Document Type : Original Article

Author

Professor of Film and Media Studies at Yale University, john.peters@yale.edu

Abstract

Introduction: In this article, I first elaborate the significance of witnessing as a good analytical tool for studying media events.  I will then proceed with this idea that audience can be the witness in media, of media or via media.  Essentially, the media claim that they provide testimony for our inspection, thus making us witnesses of the way of the world. I would then plan to investigate the complex concept of witnessing in order to illuminate basic problems in media studies. 
 
Theoretically, I shed some light on the ideas of John Ellis who believes that witnessing is a distance mode of perception.  Ellis considers audiovisual media as major agents of catching events in a more detailed manner than people’s mind.  However, for Ellis Television is special among other media since through TV witnessing has become a domestic act. However, I go along with h Ellis’s logic. Ellis claims that witnessing is a key term in media analysis and it is freer of ontological burden. Nevertheless, I believe the baggage of witnessing is not ontological but it is at least historical. This burden has three main interrelated sources: law, theology, and atrocity.
 
Methodologically, I then proceed with analyzing the witnessing term itself. As a noun, the term involves all three points of a basic communication triangle.  As a verb, it has a double aspect: the passive one of seeing and the active one of saying. In the next step, I will refer to the history of the unreliability of witnesses. My argument relies on the question of how witnesses have been put into different tests and experiments during the time to improve their reliability. I will then go back to ancient times when torturing and using body was a routine way in authorizing the witnesses and confessions. Since the body and pain were used excessively during history as tools for witnessing, the witness has become a literary genre after the Second World War. I will then point to another group who reacts differently to the fallibility of witnesses. They try to secure the validity of statements by raising trust among the members of a society. This group started their work in the Enlightenment Era, and to me, they paved the way for the early stages for the rise of modern science; because without trust, the scientists could never believe each other’s’ observations and this became the way the development of science took place.
 
Some of the findings: This paper also shows that the fact that the legal system prefers dumb witness lies within the origin of both scientific and journalistic ideas of objectivity. The paper claims that since distance is a ground of distrust and doubt, the communication situation of broadcasting is similar to that of witnessing: experiences are mediated to an audience, which has no first-hand acquaintance with them. My argument is that the veracity gap in mass communication is completely reasonable due to the hermeneutics of suspicion presented by critical theory. While media events studies seek the conditions, in which the willing suspension of disbelief is justified.

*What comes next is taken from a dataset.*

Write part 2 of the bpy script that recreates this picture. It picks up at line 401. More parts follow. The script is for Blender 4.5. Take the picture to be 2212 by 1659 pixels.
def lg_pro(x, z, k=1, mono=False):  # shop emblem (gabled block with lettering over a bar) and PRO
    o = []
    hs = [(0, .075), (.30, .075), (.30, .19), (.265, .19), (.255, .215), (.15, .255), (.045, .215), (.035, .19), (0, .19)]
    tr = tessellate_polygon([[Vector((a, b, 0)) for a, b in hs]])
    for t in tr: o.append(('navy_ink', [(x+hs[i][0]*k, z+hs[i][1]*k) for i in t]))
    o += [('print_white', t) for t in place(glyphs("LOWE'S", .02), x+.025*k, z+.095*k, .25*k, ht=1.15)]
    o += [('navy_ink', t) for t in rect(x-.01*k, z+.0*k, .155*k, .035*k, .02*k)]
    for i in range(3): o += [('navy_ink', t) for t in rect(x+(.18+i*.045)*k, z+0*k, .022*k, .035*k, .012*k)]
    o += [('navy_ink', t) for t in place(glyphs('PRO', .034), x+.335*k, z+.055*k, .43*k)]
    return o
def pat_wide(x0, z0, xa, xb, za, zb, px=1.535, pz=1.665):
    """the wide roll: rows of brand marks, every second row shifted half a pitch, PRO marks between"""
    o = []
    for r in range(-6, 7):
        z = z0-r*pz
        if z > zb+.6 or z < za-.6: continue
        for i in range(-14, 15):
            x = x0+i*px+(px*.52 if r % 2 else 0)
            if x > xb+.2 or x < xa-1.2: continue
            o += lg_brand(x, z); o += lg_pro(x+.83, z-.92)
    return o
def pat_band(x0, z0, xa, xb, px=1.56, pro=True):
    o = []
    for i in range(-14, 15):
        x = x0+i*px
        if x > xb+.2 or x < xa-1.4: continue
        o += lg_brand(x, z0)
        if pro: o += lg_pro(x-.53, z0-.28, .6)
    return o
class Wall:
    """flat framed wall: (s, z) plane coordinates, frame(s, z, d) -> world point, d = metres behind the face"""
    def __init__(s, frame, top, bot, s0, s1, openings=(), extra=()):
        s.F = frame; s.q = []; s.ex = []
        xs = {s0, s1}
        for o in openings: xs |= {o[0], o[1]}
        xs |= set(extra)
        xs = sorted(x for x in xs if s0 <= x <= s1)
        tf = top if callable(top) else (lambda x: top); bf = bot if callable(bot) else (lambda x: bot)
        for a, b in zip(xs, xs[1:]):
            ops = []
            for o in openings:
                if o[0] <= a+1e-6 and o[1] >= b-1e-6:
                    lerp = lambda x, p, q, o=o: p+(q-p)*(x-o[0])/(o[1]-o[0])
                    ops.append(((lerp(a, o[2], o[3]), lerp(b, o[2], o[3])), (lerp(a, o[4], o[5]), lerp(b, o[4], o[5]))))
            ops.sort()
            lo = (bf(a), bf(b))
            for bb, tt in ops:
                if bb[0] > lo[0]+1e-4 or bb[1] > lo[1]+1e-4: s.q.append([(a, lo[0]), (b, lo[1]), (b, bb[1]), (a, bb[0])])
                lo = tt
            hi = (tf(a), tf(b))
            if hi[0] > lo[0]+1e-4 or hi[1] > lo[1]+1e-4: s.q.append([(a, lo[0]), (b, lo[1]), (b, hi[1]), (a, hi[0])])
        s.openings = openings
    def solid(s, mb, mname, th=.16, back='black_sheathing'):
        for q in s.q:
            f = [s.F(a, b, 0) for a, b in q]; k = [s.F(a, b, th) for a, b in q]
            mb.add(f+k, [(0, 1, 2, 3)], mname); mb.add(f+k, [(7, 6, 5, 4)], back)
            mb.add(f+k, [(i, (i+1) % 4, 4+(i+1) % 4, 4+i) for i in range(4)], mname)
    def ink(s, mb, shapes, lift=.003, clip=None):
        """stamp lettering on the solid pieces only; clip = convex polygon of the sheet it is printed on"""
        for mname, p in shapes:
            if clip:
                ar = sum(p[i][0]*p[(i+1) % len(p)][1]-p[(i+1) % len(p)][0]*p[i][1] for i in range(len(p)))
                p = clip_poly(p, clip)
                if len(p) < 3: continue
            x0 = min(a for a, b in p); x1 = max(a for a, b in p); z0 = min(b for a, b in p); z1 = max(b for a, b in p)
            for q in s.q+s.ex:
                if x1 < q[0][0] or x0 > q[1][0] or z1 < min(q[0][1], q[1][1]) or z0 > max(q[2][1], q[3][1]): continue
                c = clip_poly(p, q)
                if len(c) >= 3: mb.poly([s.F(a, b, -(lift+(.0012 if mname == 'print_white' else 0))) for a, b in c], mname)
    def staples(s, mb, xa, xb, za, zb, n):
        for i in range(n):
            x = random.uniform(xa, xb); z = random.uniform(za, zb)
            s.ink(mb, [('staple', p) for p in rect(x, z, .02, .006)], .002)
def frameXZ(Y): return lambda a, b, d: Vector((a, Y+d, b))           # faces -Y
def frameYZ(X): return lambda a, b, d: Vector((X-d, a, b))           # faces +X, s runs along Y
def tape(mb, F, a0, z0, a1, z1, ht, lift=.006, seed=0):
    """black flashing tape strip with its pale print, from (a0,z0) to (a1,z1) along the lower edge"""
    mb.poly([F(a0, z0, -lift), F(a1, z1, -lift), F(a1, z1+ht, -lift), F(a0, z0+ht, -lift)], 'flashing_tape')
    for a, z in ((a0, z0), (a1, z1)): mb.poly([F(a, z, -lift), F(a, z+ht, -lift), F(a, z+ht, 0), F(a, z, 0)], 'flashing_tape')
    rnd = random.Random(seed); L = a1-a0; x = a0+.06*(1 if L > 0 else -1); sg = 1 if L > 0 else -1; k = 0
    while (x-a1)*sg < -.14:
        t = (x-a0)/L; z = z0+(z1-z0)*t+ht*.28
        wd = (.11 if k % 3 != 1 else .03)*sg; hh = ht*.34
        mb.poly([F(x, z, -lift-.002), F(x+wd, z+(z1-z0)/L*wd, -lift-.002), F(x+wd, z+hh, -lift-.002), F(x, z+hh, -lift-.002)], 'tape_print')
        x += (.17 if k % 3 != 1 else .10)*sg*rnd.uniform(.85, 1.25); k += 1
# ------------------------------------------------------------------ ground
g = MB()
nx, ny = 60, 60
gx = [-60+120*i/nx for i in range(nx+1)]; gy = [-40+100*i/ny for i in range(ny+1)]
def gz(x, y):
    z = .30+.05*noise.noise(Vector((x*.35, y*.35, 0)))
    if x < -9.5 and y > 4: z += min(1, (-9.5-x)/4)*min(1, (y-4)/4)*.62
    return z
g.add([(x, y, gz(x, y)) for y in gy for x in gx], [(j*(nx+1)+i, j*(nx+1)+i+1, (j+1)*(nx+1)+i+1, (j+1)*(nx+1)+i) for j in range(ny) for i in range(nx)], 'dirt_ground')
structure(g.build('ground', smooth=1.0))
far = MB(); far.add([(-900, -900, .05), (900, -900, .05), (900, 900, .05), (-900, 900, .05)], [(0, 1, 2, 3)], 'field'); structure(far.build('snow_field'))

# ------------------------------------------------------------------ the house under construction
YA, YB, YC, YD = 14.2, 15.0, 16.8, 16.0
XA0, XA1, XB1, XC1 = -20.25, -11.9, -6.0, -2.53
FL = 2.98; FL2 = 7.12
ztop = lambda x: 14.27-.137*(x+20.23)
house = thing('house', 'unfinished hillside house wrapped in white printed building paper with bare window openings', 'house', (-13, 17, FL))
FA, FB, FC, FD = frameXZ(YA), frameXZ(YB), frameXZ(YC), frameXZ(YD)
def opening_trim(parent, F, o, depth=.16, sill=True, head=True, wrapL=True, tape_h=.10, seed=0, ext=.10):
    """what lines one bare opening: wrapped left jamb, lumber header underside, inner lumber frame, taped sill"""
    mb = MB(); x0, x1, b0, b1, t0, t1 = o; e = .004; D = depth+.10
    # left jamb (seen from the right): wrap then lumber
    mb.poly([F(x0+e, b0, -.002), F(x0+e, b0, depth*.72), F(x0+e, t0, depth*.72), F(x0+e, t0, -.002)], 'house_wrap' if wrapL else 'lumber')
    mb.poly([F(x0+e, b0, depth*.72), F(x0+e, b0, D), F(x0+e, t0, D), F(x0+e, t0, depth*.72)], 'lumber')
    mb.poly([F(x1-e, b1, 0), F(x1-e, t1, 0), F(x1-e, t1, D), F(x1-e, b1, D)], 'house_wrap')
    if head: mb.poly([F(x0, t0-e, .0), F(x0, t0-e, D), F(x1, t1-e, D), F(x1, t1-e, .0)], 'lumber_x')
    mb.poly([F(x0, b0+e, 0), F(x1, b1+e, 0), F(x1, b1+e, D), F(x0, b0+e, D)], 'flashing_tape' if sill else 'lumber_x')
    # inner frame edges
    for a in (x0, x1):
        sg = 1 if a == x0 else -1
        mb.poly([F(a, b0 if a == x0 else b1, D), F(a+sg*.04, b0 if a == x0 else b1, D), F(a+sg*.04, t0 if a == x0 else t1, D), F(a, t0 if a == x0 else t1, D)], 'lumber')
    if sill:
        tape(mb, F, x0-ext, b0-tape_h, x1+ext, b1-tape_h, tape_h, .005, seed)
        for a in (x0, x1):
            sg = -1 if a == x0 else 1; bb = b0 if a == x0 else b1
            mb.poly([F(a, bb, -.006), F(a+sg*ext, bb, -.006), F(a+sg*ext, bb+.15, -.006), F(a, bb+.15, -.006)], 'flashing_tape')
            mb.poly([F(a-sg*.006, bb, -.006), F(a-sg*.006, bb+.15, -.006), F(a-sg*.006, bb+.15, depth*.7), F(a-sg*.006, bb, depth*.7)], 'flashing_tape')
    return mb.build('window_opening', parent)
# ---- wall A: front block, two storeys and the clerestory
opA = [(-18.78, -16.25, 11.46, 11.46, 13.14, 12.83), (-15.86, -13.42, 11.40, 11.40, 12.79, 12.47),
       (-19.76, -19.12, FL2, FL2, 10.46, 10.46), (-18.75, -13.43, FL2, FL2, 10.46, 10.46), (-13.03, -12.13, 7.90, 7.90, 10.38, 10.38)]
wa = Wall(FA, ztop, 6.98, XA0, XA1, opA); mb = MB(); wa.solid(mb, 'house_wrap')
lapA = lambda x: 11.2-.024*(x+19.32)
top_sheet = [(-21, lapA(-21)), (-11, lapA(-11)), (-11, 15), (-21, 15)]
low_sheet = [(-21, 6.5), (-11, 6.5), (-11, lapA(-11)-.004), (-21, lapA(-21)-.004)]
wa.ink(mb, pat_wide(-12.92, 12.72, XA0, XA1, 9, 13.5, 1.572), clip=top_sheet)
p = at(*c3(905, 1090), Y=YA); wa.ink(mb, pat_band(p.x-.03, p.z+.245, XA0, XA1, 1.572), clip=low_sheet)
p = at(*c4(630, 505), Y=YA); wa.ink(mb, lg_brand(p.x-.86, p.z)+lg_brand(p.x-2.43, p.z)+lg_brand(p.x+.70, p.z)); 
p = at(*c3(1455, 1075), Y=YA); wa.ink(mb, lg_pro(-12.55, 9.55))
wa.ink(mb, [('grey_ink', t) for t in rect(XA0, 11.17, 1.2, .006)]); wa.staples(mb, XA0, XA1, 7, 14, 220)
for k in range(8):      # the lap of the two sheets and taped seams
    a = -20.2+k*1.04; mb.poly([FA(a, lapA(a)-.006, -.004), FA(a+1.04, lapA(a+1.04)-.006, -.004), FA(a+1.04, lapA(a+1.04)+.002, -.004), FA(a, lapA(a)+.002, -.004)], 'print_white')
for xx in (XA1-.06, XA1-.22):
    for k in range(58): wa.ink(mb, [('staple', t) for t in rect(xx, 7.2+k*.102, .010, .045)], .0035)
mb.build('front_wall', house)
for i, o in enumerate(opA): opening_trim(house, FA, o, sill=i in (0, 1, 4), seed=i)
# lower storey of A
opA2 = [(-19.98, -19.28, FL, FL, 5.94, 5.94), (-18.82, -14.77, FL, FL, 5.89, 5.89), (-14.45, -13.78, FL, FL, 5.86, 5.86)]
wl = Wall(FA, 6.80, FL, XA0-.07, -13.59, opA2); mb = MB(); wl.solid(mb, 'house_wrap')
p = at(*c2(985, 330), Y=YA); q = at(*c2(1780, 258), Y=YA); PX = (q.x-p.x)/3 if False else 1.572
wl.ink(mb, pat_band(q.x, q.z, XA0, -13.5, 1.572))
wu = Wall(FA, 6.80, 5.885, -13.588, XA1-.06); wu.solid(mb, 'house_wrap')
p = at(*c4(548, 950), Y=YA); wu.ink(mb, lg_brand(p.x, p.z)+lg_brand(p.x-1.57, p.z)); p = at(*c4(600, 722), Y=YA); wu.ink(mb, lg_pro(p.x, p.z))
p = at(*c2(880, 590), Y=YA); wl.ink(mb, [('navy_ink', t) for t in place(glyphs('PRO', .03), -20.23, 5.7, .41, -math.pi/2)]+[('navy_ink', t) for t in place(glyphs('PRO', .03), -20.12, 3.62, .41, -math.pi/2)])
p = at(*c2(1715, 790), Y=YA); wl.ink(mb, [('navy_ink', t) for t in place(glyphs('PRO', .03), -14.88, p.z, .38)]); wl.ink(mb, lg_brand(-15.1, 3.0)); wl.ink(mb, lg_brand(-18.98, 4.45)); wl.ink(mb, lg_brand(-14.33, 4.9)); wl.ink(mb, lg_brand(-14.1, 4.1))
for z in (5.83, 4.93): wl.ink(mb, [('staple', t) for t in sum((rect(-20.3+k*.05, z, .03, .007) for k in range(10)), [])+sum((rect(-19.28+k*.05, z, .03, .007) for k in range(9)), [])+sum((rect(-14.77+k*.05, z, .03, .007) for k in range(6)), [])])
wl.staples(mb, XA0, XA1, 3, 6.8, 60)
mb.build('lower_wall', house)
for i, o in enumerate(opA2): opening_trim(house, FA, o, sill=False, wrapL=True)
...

Through this notion, the paper’s argument enters the realm of live broadcasting and its importance as it does not lose the present sense of an event and it can enrich this sense of the audience that “I was there!” The contrast between the life and the recorder is a structuring principle of broadcasting. It replays the contrast of fact and fiction. The paper presents four basic types of relations to an event in Table 1 as the following: Presence in time and space (being there), presence in space but absence in time (historicity), presence in time but absence in space (live transmission), and absence both in time and space (recording). Finally, he elaborates on the slim boundaries of fact and fiction. I then propose that facts impose moral and political obligations that fictions do not. In fact, pain separates facts from fictions, as we somehow feel responsible for hurt people in news but not in fiction. Facts are witnessed, fictions are narrated.